Ignoring things is a great
unsung hero of human existence (and I am not just talking about teenagers being
asked to get out of bed on a Saturday). To even read this, for example, you need to
ignore how your feet feel at the moment, what you ate yesterday, what your plans
are for this evening, and so on. To even
walk across a room without tripping up you need to ignore the patterns of the carpet,
the various shadows cast by the light on the tree outside the window, and the book
you are reading. Attention is, therefore, a bit like a spotlight – of the vast
variety of things we could attend to, it directs our consciousness towards some
things, and away from the thing we need to ignore.
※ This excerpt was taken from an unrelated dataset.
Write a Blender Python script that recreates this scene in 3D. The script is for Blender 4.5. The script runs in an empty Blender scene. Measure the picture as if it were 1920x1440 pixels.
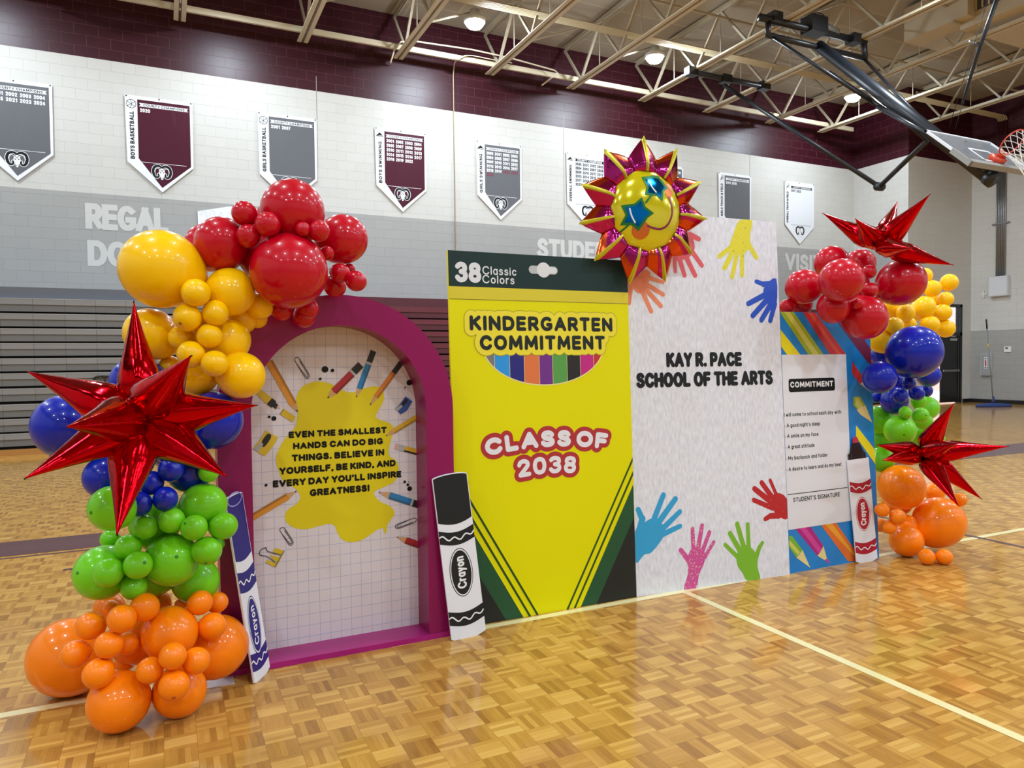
import bpy, bmesh, math, random
from mathutils import Vector, Matrix, noise as mnoise
S = bpy.context.scene
C = S.collection
PI = math.pi
random.seed(7)

# ------------------------------------------------------------------ camera
F, YAW, PITCH, ROLL = 1364.33, 0.445595, -0.031625, -0.010914   # focal length in pixels of the 1920 px frame, angles in radians
EYE = Vector((0, 0, 1.49))
_f = Vector((math.sin(YAW) * math.cos(PITCH), math.cos(YAW) * math.cos(PITCH), math.sin(PITCH)))
_r = Vector((math.cos(YAW), -math.sin(YAW), 0))
_u = _r.cross(_f)
RT = _r * math.cos(ROLL) + _u * math.sin(ROLL)
UP = -_r * math.sin(ROLL) + _u * math.cos(ROLL)
FW = _f
cd = bpy.data.cameras.new('camera')
cd.sensor_fit = 'HORIZONTAL'
cd.sensor_width = 36
cd.lens = F / 1920 * 36
cam = bpy.data.objects.new('camera', cd)
C.objects.link(cam)
cam.matrix_world = Matrix(((RT.x, UP.x, -FW.x, EYE.x), (RT.y, UP.y, -FW.y, EYE.y), (RT.z, UP.z, -FW.z, EYE.z), (0, 0, 0, 1)))
S.camera = cam

# ------------------------------------------------------------------ sky, lamps, exposure
W = bpy.data.worlds.new('sky')
S.world = W
W.use_nodes = True
W.node_tree.nodes['Background'].inputs[0].default_value = (0.85, 0.93, 1.0, 1)
W.node_tree.nodes['Background'].inputs[1].default_value = 3.0
S.view_settings.view_transform = 'Standard'
S.view_settings.look = 'None'
S.view_settings.gamma = 1
S.view_settings.exposure = 0.14
LAMP_W, LAMP_R, LAMP_Z = 175.0, 0.20, 8.7
LAMP_RADIANCE = LAMP_W / (PI * PI * LAMP_R ** 2)
LAMP_COL = (0.83, 0.95, 1.06)
VISIBLE_LAMPS = [(6.14, 14.5), (10.75, 14.4), (17.4, 14.3)]        # the three in the photo have their housings built below
lamp_spots = [(x, 14.5) for x in (1.5, -3.1, -7.6)]
lamp_spots += [(x, y) for y in (9.2, 3.4, -2.4, -8.2) for x in (-6.5, -1.7, 3.1, 7.9, 12.7, 17.5, 21.5) if not (x > 20 and y > 3)]
for x, y in lamp_spots:
    ld = bpy.data.lights.new('high_bay_lamp', 'AREA')
    ld.shape = 'DISK'
    ld.size = 2 * LAMP_R
    ld.energy = LAMP_W
    ld.color = LAMP_COL
    lo = bpy.data.objects.new('high_bay_lamp', ld)
    lo.location = (x, y, LAMP_Z)
    C.objects.link(lo)

# ------------------------------------------------------------------ from the photograph to the place
def ray(px, py):
    return RT * ((px - 960) / F) - UP * ((py - 720) / F) + FW
def at_y(px, py, y):
    d = ray(px, py)
    return EYE + d * (y / d.y)
def at_x(px, py, x):
    d = ray(px, py)
    return EYE + d * (x / d.x)
def at_z(px, py, z):
    d = ray(px, py)
    return EYE + d * ((z - EYE.z) / d.z)
class Plane:
    """a board: origin o, unit axes u (along), v (up), n (towards the viewer)"""
    def __init__(s, o, u, v):
        s.o = Vector(o)
        s.u = Vector(u).normalized()
        s.v = (Vector(v) - s.u * Vector(v).dot(s.u)).normalized()
        s.n = s.u.cross(s.v)
        s.m = Matrix(((s.u.x, s.v.x, s.n.x, s.o.x), (s.u.y, s.v.y, s.n.y, s.o.y), (s.u.z, s.v.z, s.n.z, s.o.z), (0, 0, 0, 1)))
    def at(s, px, py):
        d = ray(px, py)
        p = EYE + d * ((s.o - EYE).dot(s.n) / d.dot(s.n)) - s.o
        return Vector((p.dot(s.u), p.dot(s.v)))
def zoomed(plane, x0, y0, k):
    return lambda *pts: [plane.at(x0 + x / k, y0 + y / k) for x, y in pts]

# ------------------------------------------------------------------ materials
def lin(c):
    return tuple((v / 12.92 if v <= 0.04045 else ((v + 0.055) / 1.055) ** 2.4) for v in (x / 255 for x in c)) + (1,)
MATS = {}
def mat(name, col, rough=0.5, metal=0.0, coat=0.0, spec=0.5, **kw):
    if name in MATS:
        return MATS[name]
    m = bpy.data.materials.new(name)
    m.use_nodes = True
    b = m.node_tree.nodes['Principled BSDF']
    b.inputs['Base Color'].default_value = lin(col)
    b.inputs['Roughness'].default_value = rough
    b.inputs['Metallic'].default_value = metal
    b.inputs['Coat Weight'].default_value = coat
    b.inputs['Coat Roughness'].default_value = 0.05
    b.inputs['Specular IOR Level'].default_value = spec
    for k, v in kw.items():
        b.inputs[k].default_value = v
    MATS[name] = m
    return m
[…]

Yes, but what to? The choices are endless |
Ignoring things is, therefore, an inescapable part of paying attention – they go together, and they raise some very interesting
issues. It’s a particularly important issue, I think, as the quantity of choices
we have is so vast these days. Now choice is often a great thing - for people who have no choices, life is almost unbearable; and there is great human value in the move from
few meaningful choices (over much of human history, and in many parts of the world
today) to many (for many of us today). But as the number of choices
increases, the work of deciding what to ignore gets harder and harder, and once
we get beyond a certain point, as Barry Schwarz has said, the danger is that we become overloaded. At this point, choice
no longer liberates but debilitates. It might even be said to tyrannize.
The problem is not, however, solely a modern one; writing in the first century AD, Roman philosopher
Seneca asked What is the
use of having countless books and libraries, whose titles their owners can
scarcely read through in a whole lifetime? The learner is, not instructed, but
burdened by the mass of them, and it is much better to surrender yourself to a
few authors than to wander through many. To be troubled by so much information in books
now seems quaint; the issue these days is, of course, compounded beyond description by social
media, and globalisation in general.
In a 2007 essay, David
Foster Wallace has termed total noise as
the tsunami of available fact, context, and perspective that we encounter today when we try and engage with
the world, especially through social media;
the seething static of every particular thing and experience, and one’s total
freedom of infinite choice about what to choose to attend to. That really
seems to resonate with me; the endless feeds, posts, updates, mails, calendar
invites, conference notes and so on are in danger of ceasing to be the great
source of information they once were, and of turning into distraction.
There are, of course, many things we can do with social media; turn off notifications;
unsubscribe; turn off the unread messages count; delete the app from our phone,
or even delete our media accounts entirely. That may help, perhaps a great
deal, but it’s probably not the root of the problem; which is that we need to pay attention to what we pay attention
to. To use the earlier metaphor, we
need to direct the spotlight, and not let it just be automatically pulled to the
brightest shiniest thing. Practically speaking should we:
pay
attention to grades, or learning?
pay attention
to what others think, or doing the right thing?
pay attention
to making people laugh, or to being kind?
pay
attention to people we are with – friends, children, parents – or the devices we
carry?
pay attention to who and how our children are, or what they achieve?
pay attention to what's in our control, or what's not in our control?
pay attention to our own value, or how we compare to other?
pay attention to who and how our children are, or what they achieve?
pay attention to what's in our control, or what's not in our control?
pay attention to our own value, or how we compare to other?
I am sure there is a link between where we
devote our attention, and our mental health.
To be caught in the tsunami likely
means being turned up and down, and spun around – dizzy and disorienting. I am guessing that’s why the mindfulness and meditation
approaches are getting such traction these days. Author Depak Chopra suggested that the quality of one's life depends on the
quality of attention. Whatever you pay attention to will grow more important in
your life. That sounds like wisdom to me and I'll write on it again shortly.
It’s ironic that this
problem arises as a result of what is generally a good thing - increased information, increased choice. But
these things come at a cost, and rather than be seen solely as enriching, we should see the
danger is that they create a form of poverty.
Herb Simon said it like this: What information consumes is rather obvious: it
consumes the attention of its recipients. Hence a wealth of information creates
a poverty of attention, and a need to allocate that attention efficiently among
the overabundance of information sources.
The first step, then, is
to pay attention to what we pay attention to.
References
- Foster Wallace, D. (2007) Deciderization 2007 –a special report.
- Seneca. Treatises: On Providence, on Tranquility of Mind, on Shortness of Life, on Happy Life
- Simon, H. A. (1971) "Designing Organizations for an Information-Rich World" in: Martin Greenberger, Computers, Communication, and the Public Interest, Baltimore. MD: The Johns Hopkins Press. pp. 40–41.
- Schwarz, B (2016) The Paradox of Choice Eco Press: Revised.